I came across Vidyarthi Bhavan, Brahmin’s Coffee Bar, and New Modern in much the same way. Through friends from college who knew of them, and had stories about them.  When I went to Vidyarthi Bhavan for the first time, it was a much simpler place. The waiters didn’t do gymnastics with plates, and we were seated immediately. I remember wondering what was the reason for the great relish with which my friends Shaktish and Bharat pronounced the name, and the awe with which they spoke of its celebrity patrons. The dosa was crisper, yes, but it was only a dosa. I dared not dissent at that moment. 

All of these joints, and perhaps even the VV Puram thindi beedhi have their origins in simplicity and no-frills, and continue to be celebrated because they represent a kind of high point in the Savarna fantasy of the city. They are living historical documents of a cautious adaptation to modern, democratic values. Nevertheless, these are locations where a certain food ethic which makes limited compromises with traditional norms was fashioned. The ethic that they enforce is a Savarna norm, and it is but a limited register of taste or cuisine. 

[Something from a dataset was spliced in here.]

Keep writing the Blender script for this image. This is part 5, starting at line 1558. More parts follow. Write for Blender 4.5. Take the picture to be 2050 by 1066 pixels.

For me, the beautiful aberration in Basavanagudi is New Prashant Hotel. I don’t know who the old Prashant is or where he went away, but my veins begin to sing every time I make my way to the galli in Gandhi Bazaar where it is located. There’s food from the other castes: ragi mudde, and biryani/ghee rice, and chapati, and chaaps, keema, boti, thale mamsa, and what they consistently describe as ‘lever fry’. Non-veg restaurants become awful when they avoid offal, and New Prashanth makes no compromises in this regard. Cuisine must make the earth move a little bit; perhaps that is why ‘lever’ must be on the menu.